Guo, who is in his twenties, dutifully replied: “I am employed at a state-owned enterprise and my wife is a nurse, so our lunch is provided by our employers. We buy food at a discount when the shops are about to close and we eat at our parents’ place at the weekends.”

He added that the couple live close to their workplace to save on transport costs, buy their clothes from street vendors or online, and make sure that they take a lot of fruit home with them from visits to their parents.

In total, Guo’s case generated close to half a million posts online. But rather than praise for his ability to make his salary go so far, Guo was often chided for being miserly. “Living off the state and your parents like that, you should be ashamed,” wrote one contributor, while others said the Guo’s lives sounded sad and boring.

“What’s with these two?” asked one. “They sound like an elderly couple.”

“That’s no way to live. Get out and sing some karaoke,” said another.

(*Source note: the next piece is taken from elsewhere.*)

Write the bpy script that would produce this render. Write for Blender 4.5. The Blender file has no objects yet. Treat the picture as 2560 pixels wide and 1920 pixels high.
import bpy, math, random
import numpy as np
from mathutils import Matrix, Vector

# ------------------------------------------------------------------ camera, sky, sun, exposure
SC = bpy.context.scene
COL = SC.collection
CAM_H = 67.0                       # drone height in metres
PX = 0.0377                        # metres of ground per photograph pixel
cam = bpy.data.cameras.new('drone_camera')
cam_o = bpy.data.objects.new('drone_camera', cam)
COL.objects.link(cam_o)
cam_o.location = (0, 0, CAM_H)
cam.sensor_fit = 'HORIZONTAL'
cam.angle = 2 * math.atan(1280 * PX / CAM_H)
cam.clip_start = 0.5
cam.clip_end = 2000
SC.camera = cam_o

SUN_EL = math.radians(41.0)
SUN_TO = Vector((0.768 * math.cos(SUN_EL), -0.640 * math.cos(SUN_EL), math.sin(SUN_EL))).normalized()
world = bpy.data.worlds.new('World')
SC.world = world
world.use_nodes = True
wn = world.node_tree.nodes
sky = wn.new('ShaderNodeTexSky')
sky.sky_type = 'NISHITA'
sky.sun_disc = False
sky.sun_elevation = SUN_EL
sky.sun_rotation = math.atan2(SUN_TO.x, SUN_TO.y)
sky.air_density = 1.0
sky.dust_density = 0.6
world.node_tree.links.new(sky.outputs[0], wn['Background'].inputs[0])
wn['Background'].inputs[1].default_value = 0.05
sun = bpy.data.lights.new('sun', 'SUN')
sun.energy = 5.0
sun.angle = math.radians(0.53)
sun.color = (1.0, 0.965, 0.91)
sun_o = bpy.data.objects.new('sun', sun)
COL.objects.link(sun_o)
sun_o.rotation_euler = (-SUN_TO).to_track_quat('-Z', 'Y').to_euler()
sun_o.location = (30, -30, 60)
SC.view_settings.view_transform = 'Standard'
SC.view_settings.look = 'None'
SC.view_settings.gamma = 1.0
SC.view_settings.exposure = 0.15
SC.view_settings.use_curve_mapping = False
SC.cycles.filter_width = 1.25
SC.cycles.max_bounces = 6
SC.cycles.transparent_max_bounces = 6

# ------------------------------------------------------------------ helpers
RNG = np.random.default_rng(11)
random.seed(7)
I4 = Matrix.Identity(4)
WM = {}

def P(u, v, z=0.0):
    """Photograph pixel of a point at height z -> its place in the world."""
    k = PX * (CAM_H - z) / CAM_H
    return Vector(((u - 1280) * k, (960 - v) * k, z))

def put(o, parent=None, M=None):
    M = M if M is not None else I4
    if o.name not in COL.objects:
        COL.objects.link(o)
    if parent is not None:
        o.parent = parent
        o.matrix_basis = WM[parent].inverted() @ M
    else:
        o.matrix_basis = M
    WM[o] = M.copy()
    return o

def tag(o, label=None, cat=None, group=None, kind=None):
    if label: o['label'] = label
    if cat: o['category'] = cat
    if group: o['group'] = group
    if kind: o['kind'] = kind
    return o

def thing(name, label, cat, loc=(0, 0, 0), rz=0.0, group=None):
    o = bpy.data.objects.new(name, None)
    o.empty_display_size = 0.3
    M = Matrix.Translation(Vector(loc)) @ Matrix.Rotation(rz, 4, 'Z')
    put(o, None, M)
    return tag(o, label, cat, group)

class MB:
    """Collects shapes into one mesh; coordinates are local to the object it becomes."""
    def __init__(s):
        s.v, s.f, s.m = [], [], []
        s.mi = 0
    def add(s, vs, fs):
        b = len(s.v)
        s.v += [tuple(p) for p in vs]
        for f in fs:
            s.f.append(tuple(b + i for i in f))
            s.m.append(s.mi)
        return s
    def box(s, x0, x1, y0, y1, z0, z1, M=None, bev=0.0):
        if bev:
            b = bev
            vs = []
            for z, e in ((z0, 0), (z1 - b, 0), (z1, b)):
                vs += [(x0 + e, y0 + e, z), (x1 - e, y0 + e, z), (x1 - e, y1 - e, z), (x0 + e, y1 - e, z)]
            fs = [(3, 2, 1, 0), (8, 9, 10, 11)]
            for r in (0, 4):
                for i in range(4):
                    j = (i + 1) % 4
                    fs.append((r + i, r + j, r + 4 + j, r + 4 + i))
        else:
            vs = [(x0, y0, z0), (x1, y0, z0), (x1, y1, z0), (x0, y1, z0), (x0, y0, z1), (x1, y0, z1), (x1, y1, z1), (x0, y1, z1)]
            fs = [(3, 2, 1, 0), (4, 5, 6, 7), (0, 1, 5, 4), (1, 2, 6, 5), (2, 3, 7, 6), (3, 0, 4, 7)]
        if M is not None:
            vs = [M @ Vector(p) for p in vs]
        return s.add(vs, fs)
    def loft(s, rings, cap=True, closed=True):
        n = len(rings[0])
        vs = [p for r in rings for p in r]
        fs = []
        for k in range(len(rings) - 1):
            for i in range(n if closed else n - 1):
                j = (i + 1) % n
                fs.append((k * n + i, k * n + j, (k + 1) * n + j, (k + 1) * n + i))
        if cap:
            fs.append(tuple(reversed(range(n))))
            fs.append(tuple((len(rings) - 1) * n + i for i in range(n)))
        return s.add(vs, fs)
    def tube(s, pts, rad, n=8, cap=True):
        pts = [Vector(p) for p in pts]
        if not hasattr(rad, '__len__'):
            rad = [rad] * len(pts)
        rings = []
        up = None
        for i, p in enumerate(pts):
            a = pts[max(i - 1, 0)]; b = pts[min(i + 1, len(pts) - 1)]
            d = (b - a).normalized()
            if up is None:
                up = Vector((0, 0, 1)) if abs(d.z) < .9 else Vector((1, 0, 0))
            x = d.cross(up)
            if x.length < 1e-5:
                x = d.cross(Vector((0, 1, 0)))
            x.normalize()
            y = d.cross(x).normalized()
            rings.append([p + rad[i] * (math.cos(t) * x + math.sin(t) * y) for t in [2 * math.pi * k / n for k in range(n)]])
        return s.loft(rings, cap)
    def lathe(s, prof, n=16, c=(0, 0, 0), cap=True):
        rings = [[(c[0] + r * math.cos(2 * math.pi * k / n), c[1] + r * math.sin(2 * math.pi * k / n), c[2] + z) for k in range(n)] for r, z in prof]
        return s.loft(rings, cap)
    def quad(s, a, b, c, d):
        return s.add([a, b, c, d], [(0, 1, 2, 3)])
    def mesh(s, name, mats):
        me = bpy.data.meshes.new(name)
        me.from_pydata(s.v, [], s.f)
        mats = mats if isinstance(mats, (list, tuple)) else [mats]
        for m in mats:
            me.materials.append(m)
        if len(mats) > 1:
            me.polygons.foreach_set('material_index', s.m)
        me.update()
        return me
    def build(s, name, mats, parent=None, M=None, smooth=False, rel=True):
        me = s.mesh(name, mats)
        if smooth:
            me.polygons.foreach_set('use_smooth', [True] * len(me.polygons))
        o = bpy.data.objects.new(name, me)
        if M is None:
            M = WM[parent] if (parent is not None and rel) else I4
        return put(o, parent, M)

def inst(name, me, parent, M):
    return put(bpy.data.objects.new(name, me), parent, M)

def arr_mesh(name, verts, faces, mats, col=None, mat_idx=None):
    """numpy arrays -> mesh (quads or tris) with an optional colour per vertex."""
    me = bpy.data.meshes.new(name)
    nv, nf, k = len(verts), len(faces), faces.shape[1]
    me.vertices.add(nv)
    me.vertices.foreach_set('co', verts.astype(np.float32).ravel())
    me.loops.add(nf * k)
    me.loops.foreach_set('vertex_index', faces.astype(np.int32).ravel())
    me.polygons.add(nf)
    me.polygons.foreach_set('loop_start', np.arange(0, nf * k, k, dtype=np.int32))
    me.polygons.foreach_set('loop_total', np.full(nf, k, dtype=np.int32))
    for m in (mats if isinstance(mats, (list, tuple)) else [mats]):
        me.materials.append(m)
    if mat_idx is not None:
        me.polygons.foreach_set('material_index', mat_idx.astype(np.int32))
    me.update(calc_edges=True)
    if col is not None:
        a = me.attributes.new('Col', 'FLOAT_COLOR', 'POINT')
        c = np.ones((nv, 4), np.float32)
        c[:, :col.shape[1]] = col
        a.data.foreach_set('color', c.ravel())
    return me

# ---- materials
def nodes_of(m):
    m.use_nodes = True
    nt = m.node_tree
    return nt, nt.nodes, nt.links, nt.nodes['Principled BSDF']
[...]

Others saw the Guos frugality as fairly pointless, as property prices would still be out of reach even after years of disciplined saving.

There was also the suggestion that saving made little sense when inflation was eating up the pitiful interest available on bank deposits.

“You can’t beat the banking system, you may as well just spend it,” quipped one netizen.

If views like this are more representative of China’s youth, perhaps Li Keqiang doesn’t have to worry about domestic consumption after all.